Actually, in the arms and skull the alvarezsaurids best resemble specialized digging myrmecophages- that is, it looks like the primary selective pressure may have been breaking into the mounds of colonial insects for termites and/or ants as their primary food source. The forelimbs more closely resemble specialized fossorial myrmecophages such as pangolins and some armadillos than anything else out there, the hand looks very anteater-like but the rest of the arm doesn't (anteaters hook and pull, not scratch). If you hold your elbows pointing back, down, and out (that is with the spine held horizontally) and cock the elbow at a ninety degree angle, and hold your palms facing towards each other, you'll approximate how alvarezsaurs held their arms. Rotate the humerus and extend the elbow while flexing the palm and fingers; that's probably the digging stroke. It would only be good for relatively shallow excavations, probably, and of course the rest of the animal wouldn't fit in the hole. Either digging straight down(while sitting) or horizontally (while standing against a mound) it probably would have been sufficient to break into the galleries. Some armadillos also dig into roots and after termites, ants etc. and I think numbats often go after termites in logs.
This isn't to say that's all they would have eaten in all cases. The nine-banded armadillo is a specialized myrmecophage in part of its range, but in the more northern parts of its range its more of an omnivore/insectivore. Aardvarks apparently supplement their diet with cucumbers. Some animals may have been more or less myrmecophagous- it's dangerous to try to overgeneralize and say that all species of a clade, or even all members of a species, were specializing (or generalizing) in the same way. Certainly there are different takes on myrmecophagy- Aardwolves specialize on a particular genus of termite which forages above ground at night, and just walk along and lap up the insects. Naturally, they lack the specialized digging implements seen in other lineages.
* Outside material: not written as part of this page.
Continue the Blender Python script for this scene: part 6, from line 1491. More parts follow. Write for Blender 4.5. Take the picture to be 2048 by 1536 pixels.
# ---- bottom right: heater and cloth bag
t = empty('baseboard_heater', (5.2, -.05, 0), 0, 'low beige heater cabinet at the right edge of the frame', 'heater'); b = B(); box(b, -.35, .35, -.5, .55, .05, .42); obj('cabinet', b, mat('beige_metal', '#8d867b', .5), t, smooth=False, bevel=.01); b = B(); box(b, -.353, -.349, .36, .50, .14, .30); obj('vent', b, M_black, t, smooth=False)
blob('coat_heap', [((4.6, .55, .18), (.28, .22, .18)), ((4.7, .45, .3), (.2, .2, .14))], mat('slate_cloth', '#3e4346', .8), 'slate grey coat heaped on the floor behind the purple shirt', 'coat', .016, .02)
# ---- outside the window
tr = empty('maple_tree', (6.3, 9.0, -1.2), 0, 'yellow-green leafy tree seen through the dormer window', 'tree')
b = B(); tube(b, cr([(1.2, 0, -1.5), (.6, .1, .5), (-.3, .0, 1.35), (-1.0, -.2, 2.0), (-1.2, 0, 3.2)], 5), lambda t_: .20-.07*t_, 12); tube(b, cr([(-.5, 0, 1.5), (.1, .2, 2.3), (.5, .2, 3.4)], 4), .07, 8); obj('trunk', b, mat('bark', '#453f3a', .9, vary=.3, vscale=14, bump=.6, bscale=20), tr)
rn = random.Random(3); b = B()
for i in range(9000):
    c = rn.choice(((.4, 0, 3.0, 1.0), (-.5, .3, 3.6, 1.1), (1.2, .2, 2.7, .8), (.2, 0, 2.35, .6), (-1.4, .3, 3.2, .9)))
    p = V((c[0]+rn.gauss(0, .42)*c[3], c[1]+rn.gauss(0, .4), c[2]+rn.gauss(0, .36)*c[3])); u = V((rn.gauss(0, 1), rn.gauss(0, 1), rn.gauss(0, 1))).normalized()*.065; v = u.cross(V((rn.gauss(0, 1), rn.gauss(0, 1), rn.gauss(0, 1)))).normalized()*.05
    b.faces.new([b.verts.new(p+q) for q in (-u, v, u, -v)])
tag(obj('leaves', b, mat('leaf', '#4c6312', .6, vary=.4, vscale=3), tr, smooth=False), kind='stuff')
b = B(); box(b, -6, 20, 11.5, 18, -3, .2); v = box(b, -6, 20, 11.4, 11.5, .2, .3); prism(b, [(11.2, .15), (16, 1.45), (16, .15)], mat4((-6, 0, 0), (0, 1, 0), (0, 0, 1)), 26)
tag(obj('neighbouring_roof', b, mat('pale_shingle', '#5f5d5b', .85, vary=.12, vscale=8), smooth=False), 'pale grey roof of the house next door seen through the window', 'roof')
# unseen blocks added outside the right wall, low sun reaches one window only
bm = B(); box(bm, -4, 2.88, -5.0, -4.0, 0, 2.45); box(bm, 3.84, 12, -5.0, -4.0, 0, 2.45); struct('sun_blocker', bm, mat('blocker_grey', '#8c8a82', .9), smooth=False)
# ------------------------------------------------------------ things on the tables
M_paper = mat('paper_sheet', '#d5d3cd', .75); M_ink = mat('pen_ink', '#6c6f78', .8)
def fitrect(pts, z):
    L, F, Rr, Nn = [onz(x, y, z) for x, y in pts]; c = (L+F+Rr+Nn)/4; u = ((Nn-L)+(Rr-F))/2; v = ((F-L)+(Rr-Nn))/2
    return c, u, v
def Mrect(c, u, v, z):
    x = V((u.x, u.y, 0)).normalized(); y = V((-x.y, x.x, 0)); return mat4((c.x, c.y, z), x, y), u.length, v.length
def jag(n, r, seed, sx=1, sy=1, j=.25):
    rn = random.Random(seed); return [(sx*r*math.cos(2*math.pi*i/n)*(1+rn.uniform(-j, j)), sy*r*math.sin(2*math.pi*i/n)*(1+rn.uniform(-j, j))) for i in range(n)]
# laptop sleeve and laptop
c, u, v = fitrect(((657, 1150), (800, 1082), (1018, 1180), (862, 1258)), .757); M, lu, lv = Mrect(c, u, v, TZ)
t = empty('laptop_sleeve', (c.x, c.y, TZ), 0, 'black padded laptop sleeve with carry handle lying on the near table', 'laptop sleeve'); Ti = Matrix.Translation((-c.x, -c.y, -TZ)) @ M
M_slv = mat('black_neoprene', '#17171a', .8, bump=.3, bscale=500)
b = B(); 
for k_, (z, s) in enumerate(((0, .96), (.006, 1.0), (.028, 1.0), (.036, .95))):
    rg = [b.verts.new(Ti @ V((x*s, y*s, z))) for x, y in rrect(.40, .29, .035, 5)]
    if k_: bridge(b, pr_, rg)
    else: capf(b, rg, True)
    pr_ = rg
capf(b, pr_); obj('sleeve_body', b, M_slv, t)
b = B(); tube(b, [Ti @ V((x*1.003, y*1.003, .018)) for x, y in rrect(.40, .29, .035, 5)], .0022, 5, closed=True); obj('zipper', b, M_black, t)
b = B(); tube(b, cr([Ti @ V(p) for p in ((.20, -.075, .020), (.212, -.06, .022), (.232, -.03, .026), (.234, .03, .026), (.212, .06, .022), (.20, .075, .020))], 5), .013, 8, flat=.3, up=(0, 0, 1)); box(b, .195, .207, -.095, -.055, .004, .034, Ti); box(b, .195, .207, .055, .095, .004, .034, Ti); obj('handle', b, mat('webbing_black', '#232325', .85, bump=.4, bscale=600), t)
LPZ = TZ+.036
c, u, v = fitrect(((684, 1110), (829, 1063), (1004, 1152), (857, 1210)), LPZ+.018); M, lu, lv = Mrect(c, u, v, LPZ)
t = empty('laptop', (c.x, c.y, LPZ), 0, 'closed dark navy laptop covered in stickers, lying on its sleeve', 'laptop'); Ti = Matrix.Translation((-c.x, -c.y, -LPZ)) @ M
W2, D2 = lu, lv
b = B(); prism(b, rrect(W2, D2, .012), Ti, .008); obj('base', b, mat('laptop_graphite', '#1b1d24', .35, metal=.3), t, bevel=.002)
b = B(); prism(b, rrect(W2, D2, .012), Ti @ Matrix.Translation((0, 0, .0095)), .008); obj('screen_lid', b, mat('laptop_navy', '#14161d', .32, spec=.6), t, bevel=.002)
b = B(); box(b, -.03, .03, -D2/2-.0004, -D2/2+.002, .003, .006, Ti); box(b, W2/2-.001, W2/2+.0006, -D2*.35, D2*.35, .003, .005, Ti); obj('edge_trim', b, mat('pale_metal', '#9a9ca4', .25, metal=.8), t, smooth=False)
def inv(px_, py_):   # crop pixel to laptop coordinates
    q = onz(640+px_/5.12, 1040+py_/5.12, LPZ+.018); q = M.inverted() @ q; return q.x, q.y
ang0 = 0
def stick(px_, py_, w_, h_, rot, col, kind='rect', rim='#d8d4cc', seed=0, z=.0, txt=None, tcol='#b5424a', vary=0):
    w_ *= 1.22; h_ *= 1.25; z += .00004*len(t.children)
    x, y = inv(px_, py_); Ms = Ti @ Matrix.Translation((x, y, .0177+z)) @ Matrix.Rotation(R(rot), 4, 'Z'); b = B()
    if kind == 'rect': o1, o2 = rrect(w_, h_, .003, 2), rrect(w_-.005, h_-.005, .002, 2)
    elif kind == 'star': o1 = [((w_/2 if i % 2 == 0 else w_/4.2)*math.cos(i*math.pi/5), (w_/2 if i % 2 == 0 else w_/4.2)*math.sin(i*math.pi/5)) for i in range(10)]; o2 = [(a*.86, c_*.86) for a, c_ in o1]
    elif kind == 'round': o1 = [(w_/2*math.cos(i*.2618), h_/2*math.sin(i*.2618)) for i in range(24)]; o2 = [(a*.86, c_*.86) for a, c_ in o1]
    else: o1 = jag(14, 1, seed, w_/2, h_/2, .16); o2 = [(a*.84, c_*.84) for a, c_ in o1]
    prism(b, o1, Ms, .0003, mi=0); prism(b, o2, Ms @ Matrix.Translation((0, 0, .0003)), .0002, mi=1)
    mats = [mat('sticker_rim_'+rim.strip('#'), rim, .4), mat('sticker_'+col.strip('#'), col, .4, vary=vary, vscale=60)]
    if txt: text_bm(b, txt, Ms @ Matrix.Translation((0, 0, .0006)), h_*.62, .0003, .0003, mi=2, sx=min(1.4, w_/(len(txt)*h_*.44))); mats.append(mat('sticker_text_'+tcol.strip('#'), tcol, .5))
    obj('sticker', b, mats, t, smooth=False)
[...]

re: putatively clawed avians-
I thought the whole clawed phorusrhacid idea was pretty cool, then I asked Storrs Olson about it back in 97. He said there wasn't any fossil evidence for it (and he's in a pretty good position to know to say the least), so I went and started digging. The Discover article has a nice painting of a clawed phorusrhacid, and it talks as if the claws and phalanges and all are fact rather than inference or hypothesis, but nowhere in the entire article did it mention the actual discovery or existence of phalangeal material for Titanis. So I went and dug up the article describing the Titanis wing stuff. There's a ball-like joint on the alular metacarpal, and the wrist is shaped unusually, and this is interpreted as supporting the presence of clawed digits. No mention of actual claw or phalangeal material. I was pretty unhappy that Discover would run a cover story on something like this and pass it off as fact, rather than hypothesis, but that seems to have been what they did, at least as far as I can tell. It's also distressing in light of the science media's tendency to stir up debate and argument when it suits them (e.g. dinosaurs are/aren't birds and the whole carnival there) but when there's actually not as much disagreement as made out. In the years since, I have never heard anyone actually refer to preserved claws- as in page # and line in a peer-reviewed article, figure reference, museum accession number, and I've tried asking on this list. Does anyone, anywhere, actually know of some real evidence behind this? If not, shouldn't we be treating it as an hypothesis, rather than a fact? Personally, I'd love to be proven wrong here. Well, strike that, I hate being proven wrong about anything, but it'd probably cancel it out to find out that these things really did have bigass claws, which would be pretty cool. If they exist, someone somewhere's gotta know where and when and how they were found, if we have all these people who can know whether a Outer Kyrghizshani theropod tooth is from the Goniacian or Pithonian or whatever.